Interagent Communication Language
Used by Agents to:
- Declare Capabilities
- Request Services of Community
- Respond to Requests from Other Agents
- Manage and Exchange Information
Conversation & Content Layers
Advice/Constraints Can Accompany Requests
Platform- and Language-Independence
Notes:
ICL is the interface, communication, and task coordination language shared by all agents, regardless of what platform they run on or what computer language they are programmed in. ICL is used by an agent to task itself or some subset of the agent community, either using explicit control or, more frequently, in an unspecified, loosely constrained manner. OAA agents employ ICL to perform queries, execute actions, exchange information, set triggers, and manipulate data in the agent community.
One of the most important program elements expressed in ICL is the event. The activities of every agent, as well as communications between agents, are structured around the transmission and handling of events. In communications, events serve as messages between agents; in regulating the activities of individual agents, they may be thought of as goals to be satisfied. Each event has a type, a set of parameters, and content.
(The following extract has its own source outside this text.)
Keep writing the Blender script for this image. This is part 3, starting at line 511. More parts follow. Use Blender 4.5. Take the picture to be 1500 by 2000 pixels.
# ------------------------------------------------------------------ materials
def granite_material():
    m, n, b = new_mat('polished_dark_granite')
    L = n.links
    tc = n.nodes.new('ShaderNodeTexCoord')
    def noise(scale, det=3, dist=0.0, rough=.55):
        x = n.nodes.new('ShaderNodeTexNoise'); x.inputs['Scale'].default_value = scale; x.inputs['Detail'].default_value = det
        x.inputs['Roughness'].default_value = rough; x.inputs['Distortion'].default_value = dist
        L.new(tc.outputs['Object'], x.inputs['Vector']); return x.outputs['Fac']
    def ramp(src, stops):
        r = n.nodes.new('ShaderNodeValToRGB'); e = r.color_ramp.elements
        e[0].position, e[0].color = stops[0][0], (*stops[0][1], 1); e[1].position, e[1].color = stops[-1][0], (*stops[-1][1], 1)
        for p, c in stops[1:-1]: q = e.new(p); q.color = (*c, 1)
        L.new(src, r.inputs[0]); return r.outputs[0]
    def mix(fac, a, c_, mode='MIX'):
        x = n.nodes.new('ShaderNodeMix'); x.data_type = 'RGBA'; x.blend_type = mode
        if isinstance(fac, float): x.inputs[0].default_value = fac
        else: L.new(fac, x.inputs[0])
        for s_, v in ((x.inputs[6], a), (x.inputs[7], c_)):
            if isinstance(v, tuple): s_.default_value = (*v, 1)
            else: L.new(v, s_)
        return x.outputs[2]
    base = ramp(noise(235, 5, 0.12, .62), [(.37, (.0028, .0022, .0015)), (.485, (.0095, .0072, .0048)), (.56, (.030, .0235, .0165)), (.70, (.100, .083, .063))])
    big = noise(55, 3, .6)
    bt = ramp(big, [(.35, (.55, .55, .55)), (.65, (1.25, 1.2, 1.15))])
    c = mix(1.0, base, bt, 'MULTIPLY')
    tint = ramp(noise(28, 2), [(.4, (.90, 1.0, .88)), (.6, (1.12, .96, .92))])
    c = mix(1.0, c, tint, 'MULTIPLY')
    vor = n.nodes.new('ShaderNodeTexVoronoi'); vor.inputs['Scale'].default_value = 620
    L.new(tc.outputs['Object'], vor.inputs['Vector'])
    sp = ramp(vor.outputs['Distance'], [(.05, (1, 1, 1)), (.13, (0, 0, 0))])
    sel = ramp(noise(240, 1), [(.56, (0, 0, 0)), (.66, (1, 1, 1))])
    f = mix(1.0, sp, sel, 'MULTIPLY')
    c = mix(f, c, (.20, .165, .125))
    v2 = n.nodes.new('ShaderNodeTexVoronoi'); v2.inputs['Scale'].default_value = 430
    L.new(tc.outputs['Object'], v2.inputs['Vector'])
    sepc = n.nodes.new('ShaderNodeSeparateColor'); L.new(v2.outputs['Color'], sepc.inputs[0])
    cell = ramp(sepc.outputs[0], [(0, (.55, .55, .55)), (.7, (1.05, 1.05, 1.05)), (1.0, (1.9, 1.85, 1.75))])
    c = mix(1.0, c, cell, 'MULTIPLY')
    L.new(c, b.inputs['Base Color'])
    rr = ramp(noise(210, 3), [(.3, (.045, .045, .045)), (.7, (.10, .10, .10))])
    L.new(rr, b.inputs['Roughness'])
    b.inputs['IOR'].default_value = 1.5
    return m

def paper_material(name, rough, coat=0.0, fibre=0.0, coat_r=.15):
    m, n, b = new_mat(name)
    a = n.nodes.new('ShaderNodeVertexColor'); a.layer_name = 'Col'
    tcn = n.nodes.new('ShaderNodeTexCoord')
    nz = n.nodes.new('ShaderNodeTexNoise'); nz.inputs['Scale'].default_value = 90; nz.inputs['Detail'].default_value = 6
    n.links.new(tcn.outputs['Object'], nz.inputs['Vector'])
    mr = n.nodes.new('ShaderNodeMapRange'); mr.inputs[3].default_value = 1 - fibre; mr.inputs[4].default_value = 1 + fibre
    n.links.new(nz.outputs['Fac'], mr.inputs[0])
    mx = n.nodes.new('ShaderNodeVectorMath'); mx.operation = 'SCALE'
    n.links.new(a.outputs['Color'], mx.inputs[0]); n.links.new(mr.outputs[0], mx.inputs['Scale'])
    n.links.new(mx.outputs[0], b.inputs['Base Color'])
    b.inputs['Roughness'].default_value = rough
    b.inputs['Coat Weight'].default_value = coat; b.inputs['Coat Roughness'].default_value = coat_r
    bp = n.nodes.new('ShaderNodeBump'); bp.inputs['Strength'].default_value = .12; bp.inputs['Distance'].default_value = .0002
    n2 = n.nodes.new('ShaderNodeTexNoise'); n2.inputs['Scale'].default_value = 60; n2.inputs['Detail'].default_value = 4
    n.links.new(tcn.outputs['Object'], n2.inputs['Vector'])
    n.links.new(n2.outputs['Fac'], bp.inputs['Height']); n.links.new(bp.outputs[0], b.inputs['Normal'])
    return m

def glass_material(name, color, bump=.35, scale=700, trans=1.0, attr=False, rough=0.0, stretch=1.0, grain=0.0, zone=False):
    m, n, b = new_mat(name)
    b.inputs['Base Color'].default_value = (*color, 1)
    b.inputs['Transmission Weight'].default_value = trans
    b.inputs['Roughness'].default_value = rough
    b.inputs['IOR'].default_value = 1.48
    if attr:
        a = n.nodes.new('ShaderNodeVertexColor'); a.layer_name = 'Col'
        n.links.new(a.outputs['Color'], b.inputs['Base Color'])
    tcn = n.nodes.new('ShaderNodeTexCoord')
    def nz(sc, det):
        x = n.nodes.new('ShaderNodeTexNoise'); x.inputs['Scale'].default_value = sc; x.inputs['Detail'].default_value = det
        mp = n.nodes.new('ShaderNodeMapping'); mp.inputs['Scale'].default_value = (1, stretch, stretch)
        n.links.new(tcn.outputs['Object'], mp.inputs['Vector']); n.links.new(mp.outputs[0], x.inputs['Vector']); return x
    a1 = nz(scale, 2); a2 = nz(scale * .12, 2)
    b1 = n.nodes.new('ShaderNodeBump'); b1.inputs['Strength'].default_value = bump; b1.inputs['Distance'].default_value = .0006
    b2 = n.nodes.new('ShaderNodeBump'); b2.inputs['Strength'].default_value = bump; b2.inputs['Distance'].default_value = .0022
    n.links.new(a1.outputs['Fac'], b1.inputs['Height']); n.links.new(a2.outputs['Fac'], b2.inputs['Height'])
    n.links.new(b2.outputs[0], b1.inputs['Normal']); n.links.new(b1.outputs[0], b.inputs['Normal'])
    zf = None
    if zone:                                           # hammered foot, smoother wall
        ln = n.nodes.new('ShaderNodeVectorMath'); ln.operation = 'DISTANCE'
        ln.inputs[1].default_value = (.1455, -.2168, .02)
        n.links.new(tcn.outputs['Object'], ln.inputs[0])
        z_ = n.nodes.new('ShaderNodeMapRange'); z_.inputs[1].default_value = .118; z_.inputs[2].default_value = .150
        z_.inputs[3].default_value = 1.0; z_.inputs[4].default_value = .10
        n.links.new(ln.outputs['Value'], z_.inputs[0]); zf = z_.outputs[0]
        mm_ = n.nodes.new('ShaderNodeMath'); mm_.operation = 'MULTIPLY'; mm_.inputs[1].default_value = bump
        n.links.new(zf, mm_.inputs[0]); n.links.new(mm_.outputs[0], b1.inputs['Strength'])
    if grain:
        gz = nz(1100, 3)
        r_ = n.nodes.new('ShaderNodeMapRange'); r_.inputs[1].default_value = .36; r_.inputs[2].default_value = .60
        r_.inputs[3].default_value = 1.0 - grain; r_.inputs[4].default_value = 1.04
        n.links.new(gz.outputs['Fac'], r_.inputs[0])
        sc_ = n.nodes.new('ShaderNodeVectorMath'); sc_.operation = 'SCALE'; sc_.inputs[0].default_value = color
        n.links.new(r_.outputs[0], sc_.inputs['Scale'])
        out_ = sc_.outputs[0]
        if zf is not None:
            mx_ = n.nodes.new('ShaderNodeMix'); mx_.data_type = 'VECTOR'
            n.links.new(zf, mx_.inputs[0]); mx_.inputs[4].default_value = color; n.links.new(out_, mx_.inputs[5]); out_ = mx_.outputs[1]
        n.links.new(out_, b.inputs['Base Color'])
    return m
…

ICL includes a layer of conversational protocol (defined by the event types, together with the parameter lists), and a content layer (consisting of the specific goals, triggers, and data elements that may be embedded within various events).
ICL has been designed as an extension of Prolog, in order to take advantage of unification and other useful features of Prolog. OAA's agent libraries provide support for constructing, parsing and manipulating ICL expressions.